Hezbollah znów atakuje (aktl.)

Hezbollah znów atakuje (aktl.)

Dodano:   /  Zmieniono: 
Szyicka organizacja Hezbollah ponownie zaatakowała pozycje izraelskie z terytorium Libanu. Izrael chce złożyć wniosek o zwołanie pilnego posiedzenia Rady Bezpieczeństwa ONZ w tej sprawie.
W wyniku ostrzału artyleryjskiego z południa Libanu, którego celem była przygraniczna izraelska wioska Szlomi, zginął jeden Izraelczyk, a rannych zostało co najmniej pięć osób.

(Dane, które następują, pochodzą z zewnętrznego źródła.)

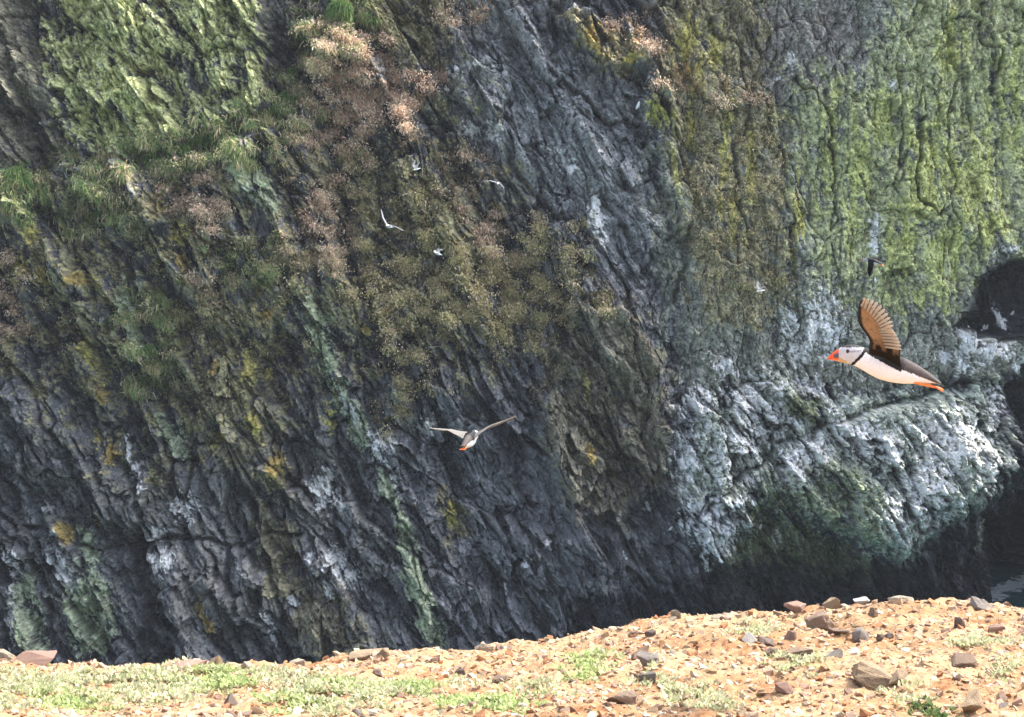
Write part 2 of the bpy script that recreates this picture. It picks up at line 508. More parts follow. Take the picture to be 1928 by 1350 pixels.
# bright lichen, upper left panel and the right-hand wall
UL = [(55, -60), (488, -60), (502, 150), (512, 205), (440, 235), (330, 262), (240, 300), (180, 300), (105, 235), (75, 100)]
paint(zone(UL, 46, .55, .4, ST_R, .35, 1.7, .32, .7), LICHEN, .4)
paint(zone([(140, 140), (260, 120), (300, 200), (200, 300), (120, 250)], 60, .5, .4, ST_L, .4, 1.5, .5, .9) * .5, (.32, .34, .14), .3)
RW = [(1490, 150), (1640, 120), (1720, -60), (2200, -60), (2200, 470), (1870, 490), (1820, 570), (1700, 600), (1560, 560), (1490, 420)]
paint(zone(RW, 110, .5, .35, ST_R, .45, .9, .25, .8) * .85, (.30, .31, .165), .3)
for x, y, rx, ry in [(1735, 330, 60, 190), (1840, 330, 55, 160), (1690, 480, 45, 100), (1780, 470, 60, 60), (1610, 330, 30, 150), (1560, 300, 22, 160),
                     (1790, 90, 40, 80), (1660, 230, 40, 70), (1900, 200, 40, 130), (1745, 560, 40, 60), (1870, 420, 40, 60)]:
    paint(spot(x, y, rx, ry, 4, .6, ST_R, .6, .4, .8) * .7, (.33, .34, .125), .35)
for x, y, rx, ry in [(1290, 80, 26, 60), (1365, 280, 14, 150), (1410, 330, 14, 120), (1345, 90, 26, 60), (1305, 200, 14, 130), (1380, 420, 16, 70), (1500, 420, 16, 120)]:
    paint(spot(x, y, rx, ry, 4, .6, ST_R, .5, .4, .8) * .85, (.27, .25, .075), .3)
paint(spot(1240, 215, 28, 46, -28, .6, None, .3, .4, .8) * .95, (.31, .31, .09), .3)
paint(spot(1275, 330, 10, 80, -8, .5) * .8, (.30, .29, .12), .3)
# pale green ribs
for p in ([(225, 520), (262, 560), (285, 700), (250, 690), (228, 600)], [(575, 540), (620, 600), (640, 700), (600, 690), (580, 620)],
          [(610, 690), (660, 720), (700, 830), (680, 860), (630, 760)], [(690, 850), (740, 900), (800, 1060), (850, 1240), (790, 1200), (740, 1010)],
          [(400, 290), (470, 270), (520, 350), (530, 400), (480, 390)], [(300, 780), (345, 800), (350, 870), (310, 850)],
          [(20, 1090), (70, 1080), (90, 1240), (30, 1240)], [(120, 1100), (165, 1090), (200, 1230), (140, 1230)], [(140, 990), (175, 1000), (230, 1200), (190, 1220)]):
    paint(zone(p, 22, .5, .4, ST_L, .35, 1.2, .3, .7) * .9, PALEG, .3)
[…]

Izrael natychmiast ogłosił, że "nie pozostanie obojętny" na  ataki. Po południu izraelskie samoloty zaatakowały wioskę Tair Harfa w południowym Libanie, a baterie przeciwlotnicze Hezbollah otworzyły do nich ogień - podała telewizja Hezbollahu. Według świadków, słychać było kilka eksplozji.

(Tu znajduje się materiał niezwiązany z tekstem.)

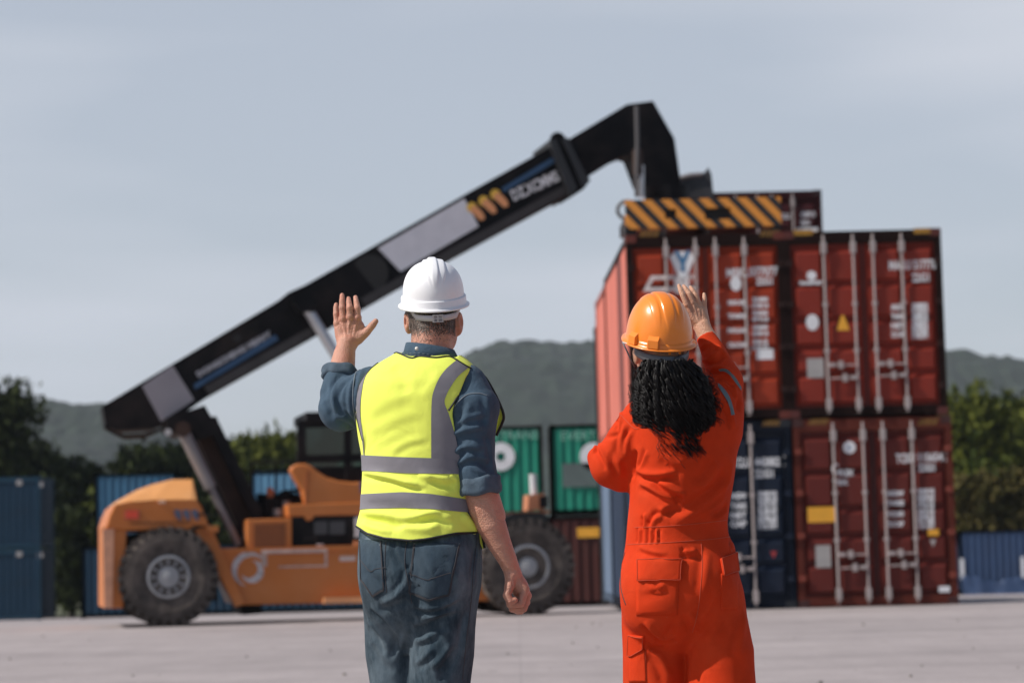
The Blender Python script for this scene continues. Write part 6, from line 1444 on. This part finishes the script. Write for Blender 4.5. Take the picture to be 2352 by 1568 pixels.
# --- hair: a dark core and a few hundred curling locks
M_hair = mat('black_curly_hair', (.0040, .0030, .0030), .42, var=.4, scale=60, spec=.18)
hp = [(831, 1471, 1598), (848, 1462, 1614), (865, 1459, 1624), (890, 1458, 1632), (920, 1458, 1638), (950, 1461, 1640), (972, 1466, 1642), (988, 1482, 1630), (1004, 1505, 1612)]
hs = [(w_((a+b)/2, y, -.055)[2], w_((a+b)/2, y)[0], YW-.055-.028*min(1, (y-822)/70), (b-a)/2/SW_*.86, .052 if y < 950 else .042) for y, a, b in hp]
g = Sdf((w_(1430, 900)[0], YW-.20, w_(1500, 1040)[2]), (w_(1670, 900)[0], YW+.06, w_(1500, 795)[2]), .005)
g.loft(hs, 0, 2.2); Vk, Fk = g.fin(2); sk = Skin(Vk, Fk); Vk = puff(Vk, sk.N, .014, 30, 3); sk = Skin(Vk, Fk); 
hair = mesh_obj('hair', Vk, Fk, M_hair, WOM, smooth=True); Yh = YW-.12
rh = random.Random(21); lk = MB()
ys_, xa_, xb_ = zip(*[(y, a, b) for y, a, b in hp]+[(1045, 1496, 1628)])
END = [(0, 992), (.08, 1010), (.2, 1030), (.35, 1042), (.5, 1036), (.65, 1042), (.8, 1052), (.9, 1036), (1.0, 996)]
for c in range(150):
    s = c/149; s = min(1, max(0, s+rh.uniform(-.02, .02))); e_ = np.interp(s, *zip(*END))*1.0+rh.uniform(-30, 4); r0 = rh.uniform(824, 840) if c % 3 else rh.uniform(838, 890)
    f0 = rh.uniform(2.8, 6.2); ph0 = rh.uniform(0, 6.28); amp0 = rh.uniform(.0045, .0135); layer = rh.uniform(-.004, .014); sway = rh.uniform(-.05, .05)
    for k in range(9):
        s1 = s+rh.gauss(0, .008); f1 = f0*rh.uniform(.90, 1.10); ph = ph0+rh.gauss(0, .38); e1 = e_+rh.uniform(-16, 8); pts = []; n = 46
        for i in range(n):
            t = i/(n-1); y = r0+(e1-r0)*t; xa, xb = np.interp(y, ys_, xa_), np.interp(y, ys_, xb_)
            x = xa+(xb-xa)*min(1.03, max(-.03, s1+sway*t*t+(.5-s)*.10*(1-t)))
            ss = (x-(xa+xb)/2)/((xb-xa)/2+1e-6); bulge = math.sqrt(max(0.0, 1-min(1, abs(ss))**2.2))
            yb = np.interp(y, [822, 860, 940, 1012, 1045], [-.075, -.055, -.055, -.060, -.085]); dd = np.interp(y, [822, 860, 940, 1012, 1045], [.044, .074, .080, .062, .045])
            p = w_(x, y, yb-dd*bulge-layer)
            a = amp0*(.42+.70*t); ang = ph+2*math.pi*f1*t+.5*math.sin(3*t+ph0)
            pts.append(p+np.array((a*math.cos(ang), a*.9*math.sin(ang), a*.25*math.sin(2*ang))))
        w0 = rh.uniform(.0007, .0022); lk.tube(pts, [w0*(1-.65*(i/(n-1))**2.5) for i in range(n)], 5, caps=False)
for c in range(230):      # loose single hairs at the edges
    s = rh.choice((rh.uniform(-.04, .06), rh.uniform(.93, 1.07), rh.uniform(0, 1))); r0 = rh.uniform(840, 930) if s < .1 or s > .9 else rh.uniform(930, 985); L = rh.uniform(40, 100); ph = rh.uniform(0, 6.28); a = rh.uniform(.005, .014); pts = []
    for i in range(22):
        t = i/21; y = r0+L*t; xa, xb = np.interp(y, ys_, xa_), np.interp(y, ys_, xb_); x = xa+(xb-xa)*s
        pts.append(w_(x, y, -.07-.01*t-(.06 if .1 < s < .9 else 0))+np.array((a*math.cos(ph+14*t), a*math.sin(ph+14*t), 0)))
    lk.tube(pts, .0006, 4, caps=False)
lk.build('hair_locks', M_hair, hair, smooth=True, recalc=False)
# --- hard hat
Rw = Matrix.Rotation(math.radians(-1.5), 3, 'Y') @ Matrix.Rotation(math.radians(14), 3, 'Z') @ Matrix.Rotation(math.radians(19), 3, 'X')
hw2 = Vector(w_(1514.5, 769, .035))
wh = hat(WOM, hw2, Rw, .0935, .116, .122, M_ohat, [(-.036, .010, .0018), (0, .016, .0026), (.036, .010, .0018)], ex=2.12, brim=.0115, fade=(.22, .70), band=False, egg=.05)
sm = MB()
for th in (-121, -160):
    t_ = math.radians(th); nn = Vector((math.cos(t_)/.0935, math.sin(t_)/.116, 0)).normalized(); tt = Vector((-nn.y, nn.x, 0)); o = Vector((.0935*math.cos(t_), .116*math.sin(t_), 0))
    A = [o+tt*s_*.0165+nn*d_+Vector((0, 0, z)) for s_, d_, z in ((-1, -.004, -.014), (1, -.004, -.014), (1, .010, -.014), (-1, .010, -.014), (-1, -.004, .021), (1, -.004, .021), (1, .0085, .010), (-1, .0085, .010))]
    sm = MB().hexa([hw2+Rw @ a for a in A]); sm.build('slot_block', M_ohat, wh, bevel=.0015)
for th in (-94, -76): 
    t_ = math.radians(th); MB().box(hw2+Rw @ Vector((.0975*math.cos(t_), .121*math.sin(t_), -.0235)), (.006, .005, .008), Rw).build('clip_tab', M_ohat, wh)
bd = strap_band(hw2, Rw, .079, .118, math.radians(-168), math.radians(-22), lambda s: -.038-.013*math.sin(math.pi*s), lambda s: .022+.012*math.sin(math.pi*s)**2, n=60, thick=.003)
bo = bd.build('headband', M_band, wh, smooth=True)
t_ = math.radians(-76); kc = hw2+Rw @ Vector((.082*math.cos(t_), .122*math.sin(t_), -.050)); nrm = Rw @ Vector((math.cos(t_), math.sin(t_), 0)); kn_ = MB(); u = nrm.cross(Vector((0, 0, 1))).normalized(); w = u.cross(nrm)
n = 60; v = []
for d_, sc in ((-.004, 1), (.008, 1), (.010, .9), (.010, .45), (.006, .40), (.006, .05)):
    for i in range(n): a = 2*math.pi*i/n; r = .0175*(1+.09*math.cos(8*a))*sc if sc > .5 else .0175*sc; v.append(kc+nrm*(d_+.004)+(u*math.cos(a)+w*math.sin(a))*r)
kn_.add(v, [(j*n+i, j*n+(i+1) % n, (j+1)*n+(i+1) % n, (j+1)*n+i) for j in range(5) for i in range(n)]+[tuple(range(5*n, 6*n))]); kn_.build('ratchet_knob', mat('near_black_knob', (.05, .052, .058), .45), wh, smooth=False)
MB().tube([w_(1430, 785, .02), w_(1437, 800, .015), w_(1447, 822, .02), w_(1458, 842, .03)], .0022, 6).build('chin_strap', mat('strap_grey', (.10, .105, .12), .4), wh, smooth=True)
MB().tube([w_(1430, 786, .02), w_(1438, 788, .0), w_(1446, 792, -.01)], .002, 6).build('strap_hook', mat('hook_white', (.5, .5, .5), .4), wh, smooth=True)
for (x, y, _) in (lrW[-1], llW[-1]):
    c = np.array((x, y, 0)); f = np.array((-.25, .97, 0)); g = Sdf(c-np.array((.22, .16, .01)), c+np.array((.16, .30, .16)), .005)
    g.cap(c+f*-.05+(0, 0, .042), c+f*.15+(0, 0, .036), .041, .039); g.cap(c+(0, 0, .05), c+(0, 0, .12), .046, .05, k=.03)
    g.op(lambda X, Y, Z: .004-Z+0*X+0*Y, c-1, c+1, 0, 'i'); v, f_ = g.fin(1); mesh_obj('shoe', v, f_, mat('black_boot_leather', (.015, .014, .014), .5), WOM, smooth=True)
# ---------------------------------------------------------------- haze
hzb = MB().ab((-2200, -40, -9), (2200, 2600, 170))
M_h = bpy.data.materials.new('haze_air'); M_h.use_nodes = True; t = M_h.node_tree; t.nodes.clear()
o_ = t.nodes.new('ShaderNodeOutputMaterial'); v_ = t.nodes.new('ShaderNodeVolumePrincipled')
v_.inputs['Color'].default_value = (0.80, 0.89, 1.0, 1); v_.inputs['Density'].default_value = 0.00012; v_.inputs['Anisotropy'].default_value = 0.0
t.links.new(v_.outputs[0], o_.inputs['Volume'])
tag(hzb.build('haze', M_h), 'thin pale haze over the yard and hills', 'haze', kind='stuff')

Szef dyplomacji Silwan Szalom wezwał też Syrię i Liban do powstrzymania działającego z ich terytoriów Hezbollahu. W przeciwnym razie - powiedział - "Izraelczycy nie będą mieli wyjścia i będą musieli się bronić".

Władze Izraela rozważają złożenie wniosku o zwołanie pilnego posiedzenia Rady Bezpieczeństwa ONZ poświęconego antyizraelskim atakom ze  strony Hezbollahu. Izraelski ambasador w ONZ wyraził jednak opinię, "że ONZ zamienia się w teatr absurdu, gdy Syria, kraj popierający terroryzm, przewodniczy debatom Rady Bezpieczeństwa".

Syria jest obecnie niestałym członkiem Rady, gdzie obowiązuje system miesięcznego przewodnictwa rotacyjnego. W sierpniu obowiązki przewodniczącego przypadły ambasadorowi syryjskiemu.

W sobotę Izrael złożył już w Radzie Bezpieczeństwa skargę na  piątkowe bombardowania Hezbollahu z terytorium libańskiego. Izrael odpowiedział wówczas ogniem artyleryjskim. Ataki szyitów ostro potępiły też Stany Zjednoczone.

Hezbollah jest na liście organizacji terrorystycznych sporządzonej przez Departament Stanu USA.